Most innovation is a gradual process. It is also a team sport, as Matt Ridley correctly suggests. Thomas Edison was eventually awarded 1,093 (singular or joint) patents for research and development of breakthrough innovations. At any time throughout a period of several decades (1870-1895), on average, 50-75 associates were also involved.
Who invented the computer? Ridley believes no one person deserves that accolade. However, “there is instead a regiment of people who made crucial contributions to a process that was so incremental and gradual, cross-fertilized and networked, that there is no moment or place that it can be argued that the computer came into existence, any more than there is a moment when a child becomes an adult.”
Ridley discusses several candidates — including the Jacquard loom, The Difference Engine, Manchester Mark 1,/Ferranti Mark 1/, Z3, EDVAC, ENIAC, Colossus — and he agrees with Alan Turing that “the idea of a general-purpose computer should perhaps be the thing we celebrate rather than an actual machine.”

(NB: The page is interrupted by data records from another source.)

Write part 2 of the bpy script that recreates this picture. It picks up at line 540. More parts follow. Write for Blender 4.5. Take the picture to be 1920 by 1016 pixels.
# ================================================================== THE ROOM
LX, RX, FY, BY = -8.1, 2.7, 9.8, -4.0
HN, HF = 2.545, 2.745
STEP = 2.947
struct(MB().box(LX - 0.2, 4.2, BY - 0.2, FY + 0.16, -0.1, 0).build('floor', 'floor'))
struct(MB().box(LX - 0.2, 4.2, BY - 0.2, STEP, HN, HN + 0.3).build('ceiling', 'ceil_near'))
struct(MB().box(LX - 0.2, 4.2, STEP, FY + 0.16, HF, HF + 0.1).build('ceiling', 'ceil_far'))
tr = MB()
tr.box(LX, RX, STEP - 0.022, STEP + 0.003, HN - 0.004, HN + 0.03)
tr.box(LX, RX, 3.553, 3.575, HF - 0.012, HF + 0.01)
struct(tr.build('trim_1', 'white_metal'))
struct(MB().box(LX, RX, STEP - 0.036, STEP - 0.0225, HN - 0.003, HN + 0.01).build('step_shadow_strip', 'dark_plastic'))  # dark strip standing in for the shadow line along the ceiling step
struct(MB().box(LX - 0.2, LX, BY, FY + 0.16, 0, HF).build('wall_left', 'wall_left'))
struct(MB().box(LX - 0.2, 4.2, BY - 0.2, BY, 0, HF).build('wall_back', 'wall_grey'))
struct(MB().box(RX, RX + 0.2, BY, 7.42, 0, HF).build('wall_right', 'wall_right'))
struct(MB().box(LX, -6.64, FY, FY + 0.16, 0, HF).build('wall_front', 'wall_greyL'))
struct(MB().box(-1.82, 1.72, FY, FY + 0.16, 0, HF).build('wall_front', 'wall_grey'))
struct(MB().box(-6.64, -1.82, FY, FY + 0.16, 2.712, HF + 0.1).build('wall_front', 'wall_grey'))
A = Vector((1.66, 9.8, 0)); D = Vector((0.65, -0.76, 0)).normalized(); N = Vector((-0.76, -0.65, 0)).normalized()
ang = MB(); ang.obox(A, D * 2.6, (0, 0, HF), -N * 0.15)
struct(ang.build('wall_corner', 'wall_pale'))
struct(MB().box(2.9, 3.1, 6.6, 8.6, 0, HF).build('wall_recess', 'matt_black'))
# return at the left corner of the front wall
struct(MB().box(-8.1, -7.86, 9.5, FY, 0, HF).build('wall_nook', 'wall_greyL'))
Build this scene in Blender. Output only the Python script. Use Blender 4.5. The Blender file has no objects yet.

Matt Ridley observes, “The striking thing about innovation is how mysterious it still is. No economist or social scientist can fully explain why innovation happens, let alone why it happens when and where it does. In this book I shall try to tackle this puzzle.”
Indeed he does. Bravo!
How Innovation Works: And Why It Flourishes in Freedom was published by Harper (May 2020).
I also highly recommend two other books: Jim McKelvey’s The Innovation Stack: Building an Unbeatable Business One Crazy Idea at a Time, published by Portfolio/Penguin (March 2020), and Alex Goryachev’s Fearless Innovation: Going Beyond the Buzzword to Continuously Drive Growth, Improve the Bottom Line, and Enact Change, published by Wiley (January 2020).